Gosto de registrar, a cada ano, o significado do feriado de hoje nos Estados Unidos.
Dia de Martin Luther King.
King foi um gigante da estatura de um Gandhi, de um Mandela. Esses três grandes entre os grandes provaram, na prática, que o cristianismo funciona.
Quando digo cristianismo, o leitor pensa em religião. O que é ruim. A religião, como a ideologia, depende mais da crença do que da lógica. Todo dogma, por natureza, é redutor.
Não se trata de dogma nem de fé. Trata-se de filosofia. A peça central da filosofia de Jesus é o Sermão da Montanha. Ele abre avisando que os mansos herdarão a Terra e recomenda que os homens amem seus inimigos. Finalmente, ressalta que cada um julga os outros com sua própria medida – você vê nos outros o mal que está dentro de você.
É complexo, em sua simplicidade. Tanto que quase ninguém consegue aplicar. Em geral, as pessoas buscam uma filosofia que se ajuste à sua vontade, e não o contrário.
Na história de Jesus, inclusive, há passagens que se prestam a interpretações de ocasião. Outro dia, vi alguém citando uma frase famosa de Jesus: "Não pensem que vim trazer a paz; vim trazer a espada". Se você tira essa sentença do contexto, ela vira a alegria de Hitler, Stálin, Mao e tantos outros monstros que foram o flagelo da humanidade. O que Jesus queria dizer é que seus seguidores sofreriam para defendê-lo e que o debate de seus ensinamentos causaria muita luta e muita dor.
E foi o que se deu.
Mais de 1.800 anos depois de ele ter dito isso tudo, um americano aqui de Massachusetts, Henry David Thoreau, mudou-se para os fundos da propriedade rural de um amigo, situada a 30 quilômetros de Boston. Lá, à beira de um lago, construiu uma cabana com as próprias mãos e passou a viver em simplicidade, sem ter nem relógio para medir o tempo. Thoreau gostava de passear pelo campo e pensar na vida. Registrou seus pensamentos em livros, um deles pregando a resistência não violenta como forma de melhorar o mundo.
Os livros de Thoreau, a filosofia de Jesus e, de certa forma, também a de Buda, mesclaram-se para moldar as cabeças desses três homens, King, Gandhi e Mandela.
King tinha uma nêmesis no movimento pelos direitos civis: Malcolm X, pastor dos Muçulmanos Negros, tão agressivo e belicoso quanto carismático. No começo, Malcolm desprezava King. No fim, aproximou-se e reconheceu que ele tinha razão.
Mandela foi os dois em um só. Era Malcolm, tornou-se King e, sendo King, transformou seu país.

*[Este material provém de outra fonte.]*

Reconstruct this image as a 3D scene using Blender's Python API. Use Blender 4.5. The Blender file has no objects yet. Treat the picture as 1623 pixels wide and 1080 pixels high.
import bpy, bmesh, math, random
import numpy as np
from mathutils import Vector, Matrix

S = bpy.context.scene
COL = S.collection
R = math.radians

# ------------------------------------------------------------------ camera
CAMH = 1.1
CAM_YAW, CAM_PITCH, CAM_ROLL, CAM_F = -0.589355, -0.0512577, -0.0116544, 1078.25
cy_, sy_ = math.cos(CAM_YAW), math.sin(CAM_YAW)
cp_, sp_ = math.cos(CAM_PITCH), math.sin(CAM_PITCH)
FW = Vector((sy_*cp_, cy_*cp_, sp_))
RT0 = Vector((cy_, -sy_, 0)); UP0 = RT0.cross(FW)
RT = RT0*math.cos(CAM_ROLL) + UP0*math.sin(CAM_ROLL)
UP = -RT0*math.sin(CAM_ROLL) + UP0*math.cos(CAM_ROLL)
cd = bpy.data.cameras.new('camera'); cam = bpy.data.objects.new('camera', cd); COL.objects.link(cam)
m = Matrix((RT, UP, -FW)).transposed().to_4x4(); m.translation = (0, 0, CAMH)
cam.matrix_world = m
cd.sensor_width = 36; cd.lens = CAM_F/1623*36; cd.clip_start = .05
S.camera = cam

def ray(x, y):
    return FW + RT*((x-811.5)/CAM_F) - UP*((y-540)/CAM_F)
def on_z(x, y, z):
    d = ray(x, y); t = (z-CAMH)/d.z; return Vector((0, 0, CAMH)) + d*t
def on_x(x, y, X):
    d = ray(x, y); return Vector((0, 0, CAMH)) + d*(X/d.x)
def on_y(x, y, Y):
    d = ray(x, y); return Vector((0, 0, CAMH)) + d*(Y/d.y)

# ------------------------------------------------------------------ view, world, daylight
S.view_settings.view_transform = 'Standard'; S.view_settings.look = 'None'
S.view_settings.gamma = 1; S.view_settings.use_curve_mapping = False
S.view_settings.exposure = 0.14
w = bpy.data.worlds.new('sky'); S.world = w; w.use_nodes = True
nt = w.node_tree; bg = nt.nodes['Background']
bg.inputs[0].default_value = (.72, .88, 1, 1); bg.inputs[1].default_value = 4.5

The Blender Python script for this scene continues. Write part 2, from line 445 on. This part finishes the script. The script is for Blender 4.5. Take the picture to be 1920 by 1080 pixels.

Gandhi reuniu todos: viveu na África do Sul de Mandela e aprendeu que a discriminação tem a mesma natureza em qualquer parte, ainda que pareça diversa: é, apenas, o medo do diferente. Ao ler Thoreau, Gandhi desenvolveu os princípios de desobediência civil. Ao ler Tolstoi, bebeu do cristianismo.
As ideias desses homens que citei, Mandela, Gandhi, Tolstoi, Jesus, Buda e King, continuam obscuras para a maioria. Cada vez mais se ataca o preconceito com a luta, e nunca com a paz.
A postura agressiva e excludente dos que acham estar combatendo o bom combate traz apenas mais agressividade. É a reação ao politicamente correto que gera figuras como Trump. Que, nesta semana, sucederá a um presidente negro, algo com que sonhou Martin Luther King.
As pessoas não suportam mais dedos acusadores. As pessoas não suportam mais serem julgadas. Agora, também estão julgando. E, como advertiu Jesus, com a mesma medida com que foram julgadas.